======== Data lines ========
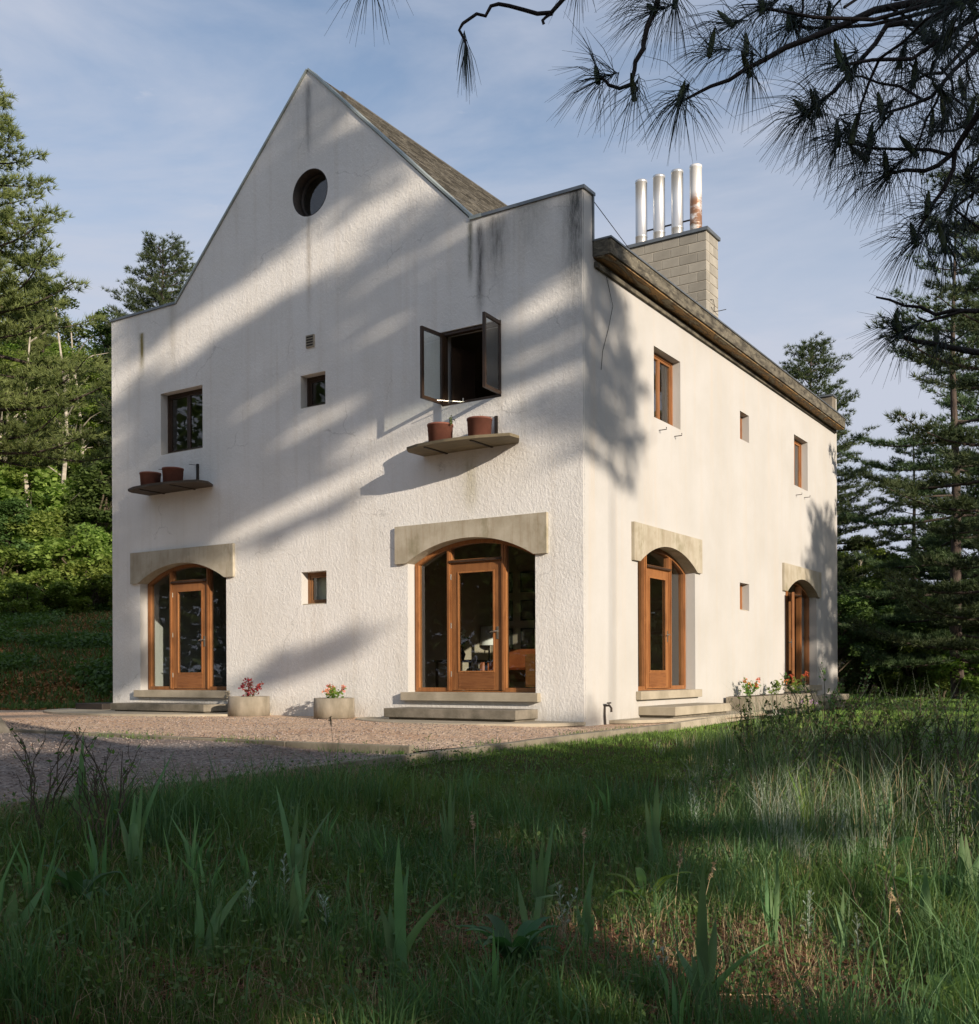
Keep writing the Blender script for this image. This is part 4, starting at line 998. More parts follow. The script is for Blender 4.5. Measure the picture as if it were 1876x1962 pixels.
# left side: wooded bank
def px2x(px, Y): return (px - 938.0) / 2037.0 * Y
def put(meshes, name, px, Y, label, cat, group=None, s=1.0, rz=None):
    x = px2x(px, Y); return tree_from(meshes, name, x, Y, label, cat, group, random.uniform(0, 6.28) if rz is None else rz, s)
put(PA, 'pine_tree', -50, 30, 'tall sunlit pine with layered boughs at the left edge, rising above the wood', 'tree', s=1.03, rz=.4)
put(PA2, 'pine_tree', 315, 50, 'pine top showing above the left roof shoulder', 'tree', s=.95, rz=1.0)
wood_l = 'trees on the wooded bank'
for (m, nm, px, Y, lab, s) in (
    (LA, 'leafy_tree', 128, 50, 'leafy tree with a pale trunk on the slope close to the house wall', .92),
    (LC, 'leafy_tree', 15, 49, 'many stemmed leafy tree below the tall left pine', 1.2),
    (LB, 'leafy_tree', 205, 56, 'taller dull green tree touching the white wall edge, up the slope', .92),
    (LB, 'leafy_tree', -40, 55, 'dark leafy tree rising at the left picture edge behind the pine', 1.0),
    (LA, 'leafy_tree', 60, 54, 'thin leafy tree deep in the wood between pale trunks', 1.0),
    (PC, 'pine_tree', 85, 52, 'young pine among the leafy trees of the slope', .98),
    (PC, 'pine_tree', 235, 58, 'young pine behind the left end of the house', 1.0),
    (LC, 'leafy_tree', 170, 52, 'many stemmed tree beside the pale trunk, nearer the wall', 1.15),
    (LB, 'leafy_tree', 100, 64, 'broad tree far up the slope', 1.1), (LB, 'leafy_tree', 10, 66, 'broad tree farthest up the slope at the left', 1.1),
    (LA, 'leafy_tree', -110, 50, 'leafy tree beyond the left edge, far up the slope', 1.0)):
    put(m, nm, px, Y, lab, 'tree', wood_l, s)
for px, Y, hh, lab in ((118, 47.5, 13, 'bare pale trunk standing before the left wood, nearest the wall'), (58, 48.0, 12, 'bare pale trunk in the middle of the left wood'), (150, 49.5, 12, 'thin bare pale trunk just left of the house wall')):
    x = px2x(px, Y); t = empty('bare_tree', (x, Y, gh(x, Y)), lab, 'tree', 'pale trunks in the left wood'); mb = MB()
    P = [(.25 * math.sin(i * .6 + px), .1 * math.cos(i), hh * i / 9) for i in range(10)]; mb.tube(P, [.15 * (1 - i / 11) for i in range(10)], 7)
    mb.obj('trunk', 'birch', t); mb = MB()
    for k in range(9):
        z = hh * random.uniform(.25, .95); a = random.uniform(0, 6.28); l = random.uniform(.8, 2.0); q = (0.25 * math.sin(z / hh * 9 * .6 + px), 0, z)
        mb.tube([q, (q[0] + l * .5 * math.cos(a), l * .5 * math.sin(a), z + l * .35), (q[0] + l * math.cos(a), l * math.sin(a), z + l * .5)], [.035, .022, .008], 5)
    mb.obj('branches', 'birch', t)
for i, (m, px, Y, s, lab) in enumerate((
    (SB_, 20, 46.0, 1.25, 'bright green shrub on the slope at the left edge'), (SA_, 105, 46.8, 1.5, 'bright green shrub on the slope, in the middle of the gap'),
    (SA_, 185, 46.2, 1.25, 'bright green shrub on the slope against the white wall'), (SC_, 60, 45.6, 1.6, 'low shrub spilling down the slope in the middle'),
    (SC_, 150, 44.9, 1.9, 'low shrub spilling down the slope near the white wall'), (SB_, 5, 49.5, 1.5, 'tall dull shrub behind the bright ones at the left edge'),
    (SB_, 95, 49.6, 1.5, 'tall dull shrub behind the bright middle shrub'), (SB_, 200, 49.3, 1.5, 'tall dull shrub near the white wall'),
    (SA_, 60, 48.8, 2.1, 'tallest bright shrub between two pale trunks'), (SC_, 0, 44.4, 1.7, 'low shrub at the edge of the left slope'), (SC_, 90, 42.5, 1.1, 'small shrub lowest on the shaded slope, middle'), (SC_, 195, 43.8, 1.4, 'small shrub lowest on the shaded slope, by the wall'), (SC_, 35, 41.0, .9, 'small shrub alone on the shaded slope at the left'),
    (SA_, 145, 48.4, 1.8, 'rounded bright shrub left of the pale trunk'), (SC_, -20, 46.6, 2.3, 'bright shrub cut by the left edge'), (SB_, 222, 47.6, 1.6, 'bright shrub half hidden by the house end'))):
    put(m, 'shrub', px, Y, lab, 'shrub', 'shrubs along the slope', s)

# right side
put(PA2, 'pine_tree', 1556, 41, 'dark pine rising behind the far end of the house', 'tree', s=.80, rz=2.0)
put(PB, 'pine_tree', 1905, 39, 'dense dark pine at the right edge, behind the others', 'tree', s=.88, rz=1.0)
put(PE, 'pine_tree', 1836, 33, 'largest dark pine at the right, with bare lower trunk', 'tree', s=.84, rz=1.5)
put(PE, 'pine_tree', 1985, 27, 'dark pine beyond the right edge, boughs reaching in', 'tree', s=.98, rz=2.5)
put(PE, 'pine_tree', 1755, 43, 'slimmer dark pine left of the largest right pine', 'tree', s=.60, rz=4.0)
wood_r = 'trees behind the lawn on the right'
for (m, nm, px, Y, s, lab) in ((LA, 'leafy_tree', 1650, 41, .50, 'rounded tree just right of the house end'), (LC, 'leafy_tree', 1722, 42, .60, 'yellowish rounded tree between the dark pines'),
    (LB, 'leafy_tree', 1790, 54, .60, 'dull tree behind the slimmer pine'), (LC, 'leafy_tree', 1600, 55, .75, 'pale leafy tree half behind the house end'),
    (LB, 'leafy_tree', 1880, 48, .7, 'dark tree at the right edge behind the largest pine'), (LC, 'leafy_tree', 1680, 60, .8, 'far leafy tree in the gap under the sky')):
    put(m, nm, px, Y, lab, 'tree', wood_r, s)
for (m, px, Y, s, lab) in ((SA_, 1700, 37, .8, 'paler shrub in a gap of the dark undergrowth'), (SA_, 1760, 35, .7, 'paler low shrub before the pine trunks'), (SB_, 1625, 36, .9, 'dark shrub against the house end'), (SB_, 1670, 38, 1.1, 'dark shrub behind the lawn, second from the house'), (SB_, 1725, 37, 1.0, 'dark shrub below the slimmer pine'),
    (SB_, 1780, 36, .9, 'dark shrub left of the largest pine trunk'), (SC_, 1840, 34, 1.2, 'low shrub at the foot of the largest pine'), (SB_, 1880, 37, 1.1, 'dark shrub at the right edge'),
    (SB_, 1600, 40, 1.2, 'tall shrub half hidden by the house end'), (PC, 1690, 43, .34, 'small pine growing among the dark shrubs')):
    put(m, 'shrub' if m is not PC else 'young_pine', px, Y, lab, 'shrub' if m is not PC else 'tree', 'undergrowth behind the lawn', s)
# far wood closing the horizon: one mass
fw = []
for i in range(260):
    x = rng.uniform(-90, 120); y = rng.uniform(62, 95); hh = rng.uniform(3, 8); z0 = gh(x, y)
    n = 260; q = unit(rng.normal(size=(n, 3))) * (rng.random((n, 1)) ** .4) * [rng.uniform(1.8, 3), rng.uniform(1.8, 3), hh * .55]
    fw.append(q + [x, y, z0 + hh * .5])
V, T = leaves_at(np.concatenate(fw), .35, 1.0); tag(link('far_wood', np_mesh('far_wood', V, T, 'leaf_dark')), 'dense wood closing the view far behind', kind='stuff')

# trees behind the photographer, whose shadows fall on the house and meadow
SH = Vector((SUN_W.x, SUN_W.y, 0)).normalized(); SE = Vector((-SH.y, SH.x, 0)); TANE = SUN_W.z / math.hypot(SUN_W.x, SUN_W.y)
def sunpos(u, D): p = CORNER + SE * u + SH * D; return p.x, p.y
azE = math.atan2(SE.y, SE.x)
rs = np.random.default_rng(5)
ROWS = [(2.45,[(-2.65,-2.0)]),(2.62,[(-2.8,-1.85)]),(2.79,[(-2.8,-1.85)]),(3.47,[(-4.05,-3.75)]),(3.64,[(-4.05,-3.75)]),(3.81,[(-4.05,-3.75)]),(3.98,[(-4.05,-3.75)]),(5.0,[(-2.7,-2.0)]),(5.17,[(-0.25,-0.0)]),(5.34,[(-4.05,-3.6),(-0.55,-0.3)]),(5.51,[(-4.05,-3.2)]),(5.68,[(-4.05,-2.0),(-0.75,-0.0)]),(5.85,[(-4.05,-2.3),(-0.95,-0.55)]),(6.02,[(-4.05,-2.35),(-0.95,-0.55)]),(6.19,[(-4.05,-2.0),(-1.45,-0.0)]),(6.36,[(-4.05,-0.1)]),(6.53,[(-4.05,-0.45)]),(6.7,[(-4.05,-2.6),(-1.9,-0.65)]),(6.87,[(-4.05,-2.6),(-1.7,-0.65)]),(7.04,[(-4.05,-0.0)]),(7.21,[(-4.05,-0.0)]),(7.38,[(-4.05,-3.0),(-2.9,-0.0)]),(7.55,[(-3.75,-3.05),(-2.5,-1.6),(-1.35,-0.0)]),(7.72,[(-3.6,-2.95),(-2.4,-1.9),(-1.35,-0.0)]),(7.89,[(-4.05,-3.85),(-3.6,-1.9),(-1.65,-0.0)]),(8.06,[(-4.05,-0.0)]),(8.23,[(-4.05,-0.2)]),(8.4,[(-4.05,-1.4),(-0.75,-0.45)]),(8.57,[(-4.05,-1.9)]),(8.74,[(-4.05,-1.95),(-1.3,-0.8)]),(8.91,[(-4.05,-0.85)]),(9.08,[(-4.05,-1.95),(-1.85,-0.9)]),(9.25,[(-4.05,-2.15),(-1.75,-1.45),(-1.25,-1.0)]),(9.42,[(-4.05,-3.8)]),(10.1,[(-4.05,-3.7)]),(10.27,[(-4.05,-2.4),(-2.05,-1.75),(-1.5,-1.3)]),(10.44,[(-4.05,-1.3)]),(10.61,[(-4.05,-1.3)]),(10.78,[(-4.05,-1.3)]),(10.95,[(-4.05,-1.3)]),(11.12,[(-3.95,-1.35)]),(11.29,[(-3.8,-1.45)]),(11.46,[(-3.6,-2.0),(-1.65,-1.5)]),(11.63,[(-3.45,-2.05)]),(11.8,[(-3.3,-2.0)]),(11.97,[(-3.1,-1.65)]),(12.14,[(-2.95,-1.7)]),(12.31,[(-2.8,-1.8)]),(12.48,[(-2.65,-1.85)]),(12.65,[(-2.5,-1.9)]),(12.82,[(-2.35,-1.95)]),(12.99,[(-2.2,-2.0)])]
u0, D0, H0 = -7.2, 30, 22.8; x, y = sunpos(u0, D0); g = gh(x, y); sp = []
for v, sgs in ROWS:
    for (a, b) in sgs:
        b += .12 if b > -.1 else 0; ln = (b - u0 + .1)
        sp.append((v + .02 - .10 + TANE * D0 - g + rs.uniform(-.04, .04), azE + rs.uniform(-.05, .05), ln, 0, (a - u0) / ln, (b - u0) / ln))
for v in np.arange(3.4, 6.6, .2): sp.append((v + TANE * D0 - g, azE + rs.uniform(-.25, .25), 3.2, 0, .12, 1.0)); sp.append((v + TANE * D0 - g, azE + rs.uniform(-.2, .2), 3.1, 0, .12, 1.0))
for v in (7.2, 7.5, 7.9, 8.2, 6.5, 6.9): sp.append((v + TANE * D0 - g, azE + rs.uniform(-.05, .05), 8.0, 0, .90, .99))
tree_from(pine_mesh(51, H0, sp, mat='pine_dark', trunk_r=.24, tuft_n=12, tuft_l=.19, tuft_w=.065), 'pine_tree', x, y, 'tall pine behind the viewpoint, long boughs reaching over', 'tree')
def small_pine(u, D, vtop, v0, vlow, lmax, gap, seed, label, nlow, bend=0):
    x, y = sunpos(u, D); g = gh(x, y); H = vtop + TANE * D - g; z0 = v0 + TANE * D - g; r2 = np.random.default_rng(seed)
    sp = whorls(r2, z0, H - .15, lmax, 0, 6, gap, shape=.7)
    for k in range(nlow): sp.append((r2.uniform(vlow, v0) + TANE * D - g, r2.uniform(0, 6.28), lmax * r2.uniform(.5, 1.1), r2.uniform(-.1, .15)))
    return tree_from(pine_mesh(seed, H, sp, mat='pine_dark', trunk_r=.035, tuft_n=9, tuft_l=.2, tuft_w=.035, br_gap=.14), 'pine_tree', x, y, label, 'tree')
small_pine(.85, 33, 7.1, 4.5, -1.0, 1.25, .36, 52, 'slender pine right of the viewpoint', 1)
small_pine(12.1, 21, 6.0, .3, -1.5, 3.3, .46, 53, 'pine standing off the far end of the side wall', 6)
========
— What is being asked —
Gather up every line in the data above that contains the word "picture", copying each one.

— Finished task —
Keep writing the Blender script for this image. This is part 4, starting at line 998. More parts follow. The script is for Blender 4.5. Measure the picture as if it were 1876x1962 pixels.
    (LB, 'leafy_tree', -40, 55, 'dark leafy tree rising at the left picture edge behind the pine', 1.0),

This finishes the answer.